1T-MoS2 Nanosheets Coupled with CoS2 Nanoparticles: Electronic Modulation for Efficient Electrochemical Nitrogen Fixation.

Abstract

Electrocatalytic nitrogen reduction reaction (eNRR), a substitute process for the conventional Haber-Bosch for NH3 production, has drawn tremendous attention due to its merits in mild conditions, abundant reactant sources, low energy consumption, and environmental protection. However, electrocatalysts for eNRR are still subjected to low catalytic activity and selectivity. Herein, we constructed a CoS2/1T-MoS2 heterostructure with CoS2 nanoparticles uniformly loaded on 1T-MoS2 nanosheets and applied it as an eNRR electrocatalyst for the first time. Theoretical calculation suggests that electron transfer from CoS2 to 1T-MoS2 across their contact interface optimizes the local electronic structure of 1T-MoS2, where the electron-depletion region near CoS2 is in favor of accepting lone-pair electrons from N2 to enable N2 absorption, and the electron-accumulation region near 1T-MoS2 is conductive to break inert N≡N triple bonds.

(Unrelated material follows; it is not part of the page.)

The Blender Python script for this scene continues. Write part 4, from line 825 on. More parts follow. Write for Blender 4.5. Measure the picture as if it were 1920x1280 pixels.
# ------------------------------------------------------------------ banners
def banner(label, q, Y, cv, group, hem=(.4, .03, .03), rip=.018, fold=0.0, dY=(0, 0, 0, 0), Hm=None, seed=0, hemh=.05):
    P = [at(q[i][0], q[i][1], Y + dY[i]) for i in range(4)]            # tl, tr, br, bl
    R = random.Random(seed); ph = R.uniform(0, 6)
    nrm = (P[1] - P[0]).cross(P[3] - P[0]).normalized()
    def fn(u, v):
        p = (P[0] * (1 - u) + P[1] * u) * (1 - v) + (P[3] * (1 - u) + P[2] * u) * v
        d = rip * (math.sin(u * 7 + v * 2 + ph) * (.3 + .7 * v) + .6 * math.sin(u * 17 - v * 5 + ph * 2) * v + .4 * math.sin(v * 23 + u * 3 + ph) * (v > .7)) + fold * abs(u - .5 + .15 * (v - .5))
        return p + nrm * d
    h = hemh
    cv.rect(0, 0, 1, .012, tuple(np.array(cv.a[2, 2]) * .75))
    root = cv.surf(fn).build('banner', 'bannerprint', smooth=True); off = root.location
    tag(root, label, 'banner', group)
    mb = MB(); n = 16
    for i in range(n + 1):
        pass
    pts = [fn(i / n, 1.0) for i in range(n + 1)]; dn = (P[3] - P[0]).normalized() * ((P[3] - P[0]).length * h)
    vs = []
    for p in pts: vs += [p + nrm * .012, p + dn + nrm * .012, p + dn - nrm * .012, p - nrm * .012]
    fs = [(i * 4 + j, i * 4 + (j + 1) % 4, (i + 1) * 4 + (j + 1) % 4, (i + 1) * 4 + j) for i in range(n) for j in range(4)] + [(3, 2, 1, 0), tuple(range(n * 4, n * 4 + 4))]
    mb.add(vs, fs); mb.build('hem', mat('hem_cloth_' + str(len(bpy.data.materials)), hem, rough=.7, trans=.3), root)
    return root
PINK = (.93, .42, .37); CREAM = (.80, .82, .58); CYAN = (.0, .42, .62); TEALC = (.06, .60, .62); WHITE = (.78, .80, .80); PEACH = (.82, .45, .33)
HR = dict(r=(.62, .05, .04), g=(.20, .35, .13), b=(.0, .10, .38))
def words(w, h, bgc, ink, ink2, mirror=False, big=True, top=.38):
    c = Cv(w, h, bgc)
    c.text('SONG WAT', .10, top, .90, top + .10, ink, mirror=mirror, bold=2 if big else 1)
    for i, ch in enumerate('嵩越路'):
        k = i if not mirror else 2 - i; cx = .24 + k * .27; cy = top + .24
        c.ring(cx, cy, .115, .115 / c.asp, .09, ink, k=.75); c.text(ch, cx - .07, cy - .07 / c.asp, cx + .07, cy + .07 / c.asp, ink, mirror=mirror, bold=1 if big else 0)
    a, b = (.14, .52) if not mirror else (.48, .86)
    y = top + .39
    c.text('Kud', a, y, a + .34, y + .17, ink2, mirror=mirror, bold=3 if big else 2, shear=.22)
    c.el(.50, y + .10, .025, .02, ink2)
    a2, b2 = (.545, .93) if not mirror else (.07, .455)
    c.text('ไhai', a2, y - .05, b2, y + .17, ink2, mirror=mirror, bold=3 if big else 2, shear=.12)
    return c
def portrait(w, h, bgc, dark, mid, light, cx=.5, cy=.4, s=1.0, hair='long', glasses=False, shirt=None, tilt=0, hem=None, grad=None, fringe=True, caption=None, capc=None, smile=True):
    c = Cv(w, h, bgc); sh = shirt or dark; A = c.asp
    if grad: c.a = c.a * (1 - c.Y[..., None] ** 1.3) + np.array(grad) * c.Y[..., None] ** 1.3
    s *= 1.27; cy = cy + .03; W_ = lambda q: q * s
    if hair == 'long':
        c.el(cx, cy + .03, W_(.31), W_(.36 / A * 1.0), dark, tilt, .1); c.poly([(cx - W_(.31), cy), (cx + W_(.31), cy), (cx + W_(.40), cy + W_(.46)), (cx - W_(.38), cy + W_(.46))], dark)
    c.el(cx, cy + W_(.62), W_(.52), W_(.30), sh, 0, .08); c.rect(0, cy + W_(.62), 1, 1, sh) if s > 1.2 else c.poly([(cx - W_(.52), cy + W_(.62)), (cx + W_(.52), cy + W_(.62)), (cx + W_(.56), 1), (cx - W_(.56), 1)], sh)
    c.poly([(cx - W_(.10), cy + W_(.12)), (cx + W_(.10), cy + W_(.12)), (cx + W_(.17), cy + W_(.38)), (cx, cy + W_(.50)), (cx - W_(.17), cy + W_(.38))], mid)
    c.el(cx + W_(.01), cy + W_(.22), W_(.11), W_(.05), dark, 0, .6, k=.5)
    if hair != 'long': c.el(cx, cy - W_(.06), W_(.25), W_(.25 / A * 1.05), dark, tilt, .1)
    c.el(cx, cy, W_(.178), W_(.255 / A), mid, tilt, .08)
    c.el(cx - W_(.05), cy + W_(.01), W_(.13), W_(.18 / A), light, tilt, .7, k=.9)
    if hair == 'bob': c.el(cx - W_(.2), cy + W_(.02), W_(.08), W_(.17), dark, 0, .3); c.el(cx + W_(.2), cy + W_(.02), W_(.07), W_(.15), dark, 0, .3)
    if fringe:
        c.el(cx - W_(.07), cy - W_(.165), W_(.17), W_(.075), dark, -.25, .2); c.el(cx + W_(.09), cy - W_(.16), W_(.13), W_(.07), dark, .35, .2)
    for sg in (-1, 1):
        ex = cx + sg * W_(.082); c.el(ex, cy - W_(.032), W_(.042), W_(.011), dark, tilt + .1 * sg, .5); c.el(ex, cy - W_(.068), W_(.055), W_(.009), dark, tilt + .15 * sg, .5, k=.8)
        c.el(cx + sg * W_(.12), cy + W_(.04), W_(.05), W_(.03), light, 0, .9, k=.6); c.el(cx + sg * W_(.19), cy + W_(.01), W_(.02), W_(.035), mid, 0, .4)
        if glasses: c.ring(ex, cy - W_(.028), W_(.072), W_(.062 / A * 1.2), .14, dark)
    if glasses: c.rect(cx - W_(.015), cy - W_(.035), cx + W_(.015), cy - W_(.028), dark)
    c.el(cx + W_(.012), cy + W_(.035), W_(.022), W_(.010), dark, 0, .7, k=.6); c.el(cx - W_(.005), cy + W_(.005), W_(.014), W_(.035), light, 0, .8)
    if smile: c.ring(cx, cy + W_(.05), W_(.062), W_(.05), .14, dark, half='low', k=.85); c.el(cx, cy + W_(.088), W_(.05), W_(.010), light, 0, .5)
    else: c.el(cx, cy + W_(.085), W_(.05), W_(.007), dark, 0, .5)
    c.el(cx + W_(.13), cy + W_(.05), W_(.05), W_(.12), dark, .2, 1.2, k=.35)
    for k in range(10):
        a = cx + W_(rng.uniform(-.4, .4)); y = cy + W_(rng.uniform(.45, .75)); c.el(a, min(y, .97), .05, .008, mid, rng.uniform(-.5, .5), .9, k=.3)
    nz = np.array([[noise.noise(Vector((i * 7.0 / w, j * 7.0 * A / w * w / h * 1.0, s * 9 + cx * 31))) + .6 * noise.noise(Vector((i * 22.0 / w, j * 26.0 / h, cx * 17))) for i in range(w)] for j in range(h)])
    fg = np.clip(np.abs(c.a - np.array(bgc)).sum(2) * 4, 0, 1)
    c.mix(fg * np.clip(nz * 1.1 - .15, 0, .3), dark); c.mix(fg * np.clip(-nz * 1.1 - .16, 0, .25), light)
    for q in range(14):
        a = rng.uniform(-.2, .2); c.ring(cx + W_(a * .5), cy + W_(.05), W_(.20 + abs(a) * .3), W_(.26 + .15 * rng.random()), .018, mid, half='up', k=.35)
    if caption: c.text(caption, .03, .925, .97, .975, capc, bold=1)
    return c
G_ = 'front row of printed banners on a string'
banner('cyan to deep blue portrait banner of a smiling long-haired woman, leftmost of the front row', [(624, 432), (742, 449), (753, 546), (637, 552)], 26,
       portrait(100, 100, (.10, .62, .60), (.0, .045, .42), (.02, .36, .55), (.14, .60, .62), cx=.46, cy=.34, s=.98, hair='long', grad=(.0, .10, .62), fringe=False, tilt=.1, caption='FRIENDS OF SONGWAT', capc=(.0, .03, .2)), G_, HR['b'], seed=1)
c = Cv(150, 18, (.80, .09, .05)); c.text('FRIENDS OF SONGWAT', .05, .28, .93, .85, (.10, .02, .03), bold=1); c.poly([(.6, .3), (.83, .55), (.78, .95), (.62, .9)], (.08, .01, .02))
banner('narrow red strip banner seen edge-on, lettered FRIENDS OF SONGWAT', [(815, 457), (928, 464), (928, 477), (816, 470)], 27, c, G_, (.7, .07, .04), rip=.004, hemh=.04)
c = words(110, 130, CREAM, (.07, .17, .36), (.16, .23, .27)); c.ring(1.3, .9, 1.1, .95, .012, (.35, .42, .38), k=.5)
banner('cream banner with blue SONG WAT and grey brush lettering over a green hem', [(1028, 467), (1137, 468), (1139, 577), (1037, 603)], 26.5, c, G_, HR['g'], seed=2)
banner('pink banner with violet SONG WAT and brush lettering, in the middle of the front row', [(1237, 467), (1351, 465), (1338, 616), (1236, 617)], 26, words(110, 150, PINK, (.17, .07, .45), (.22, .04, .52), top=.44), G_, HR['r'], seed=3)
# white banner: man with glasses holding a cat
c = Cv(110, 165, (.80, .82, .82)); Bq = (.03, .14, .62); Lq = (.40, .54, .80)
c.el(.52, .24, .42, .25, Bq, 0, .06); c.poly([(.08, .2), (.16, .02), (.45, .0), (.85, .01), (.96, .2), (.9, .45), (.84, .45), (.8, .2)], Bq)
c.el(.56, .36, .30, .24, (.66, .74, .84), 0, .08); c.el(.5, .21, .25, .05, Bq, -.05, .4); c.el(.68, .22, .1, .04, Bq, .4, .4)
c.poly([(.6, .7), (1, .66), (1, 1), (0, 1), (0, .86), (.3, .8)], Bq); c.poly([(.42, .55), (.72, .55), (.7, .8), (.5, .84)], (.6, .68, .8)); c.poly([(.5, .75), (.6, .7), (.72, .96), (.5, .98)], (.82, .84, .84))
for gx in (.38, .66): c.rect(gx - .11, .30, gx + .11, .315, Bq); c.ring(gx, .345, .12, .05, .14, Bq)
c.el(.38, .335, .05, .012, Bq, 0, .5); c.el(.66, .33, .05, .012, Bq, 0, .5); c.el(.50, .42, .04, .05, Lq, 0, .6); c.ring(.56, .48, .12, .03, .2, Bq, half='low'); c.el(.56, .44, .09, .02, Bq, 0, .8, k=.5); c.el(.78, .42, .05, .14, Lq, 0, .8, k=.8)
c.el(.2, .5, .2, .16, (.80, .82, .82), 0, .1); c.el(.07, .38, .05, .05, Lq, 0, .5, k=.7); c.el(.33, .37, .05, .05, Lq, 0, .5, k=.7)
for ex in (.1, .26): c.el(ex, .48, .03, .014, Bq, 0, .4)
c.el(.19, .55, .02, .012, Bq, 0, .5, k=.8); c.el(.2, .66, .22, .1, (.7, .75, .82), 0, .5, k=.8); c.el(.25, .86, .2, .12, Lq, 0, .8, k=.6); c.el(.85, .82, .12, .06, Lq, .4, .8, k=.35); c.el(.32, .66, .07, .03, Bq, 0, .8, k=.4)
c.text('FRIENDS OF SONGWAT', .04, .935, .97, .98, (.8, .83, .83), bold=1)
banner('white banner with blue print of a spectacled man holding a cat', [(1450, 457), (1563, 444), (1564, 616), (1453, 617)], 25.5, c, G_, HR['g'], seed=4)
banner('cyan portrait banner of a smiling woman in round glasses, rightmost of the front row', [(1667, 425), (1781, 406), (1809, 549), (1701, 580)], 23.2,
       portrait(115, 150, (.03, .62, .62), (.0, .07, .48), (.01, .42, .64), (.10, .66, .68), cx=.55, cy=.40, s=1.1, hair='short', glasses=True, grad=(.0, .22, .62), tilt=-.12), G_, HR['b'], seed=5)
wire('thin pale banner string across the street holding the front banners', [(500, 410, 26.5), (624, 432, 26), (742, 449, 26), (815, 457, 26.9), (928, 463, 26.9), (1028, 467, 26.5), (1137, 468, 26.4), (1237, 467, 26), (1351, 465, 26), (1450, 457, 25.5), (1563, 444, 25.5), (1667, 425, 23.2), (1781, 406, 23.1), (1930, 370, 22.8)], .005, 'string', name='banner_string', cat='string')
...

Unlike pure 1T-MoS2, the potential-determining step (PDS) demonstrates a significantly lower energy barrier. In addition, the weak interaction between CoS2/1T-MoS2 and hydrogen discourages competitive hydrogen evolution reaction. As a result, CoS2/1T-MoS2 exhibited noticeably improved eNRR activity and selectivity, with an NH3 yield of 59.3 μg h-1 mg-1 and a high Faradaic efficiency of 26.6%.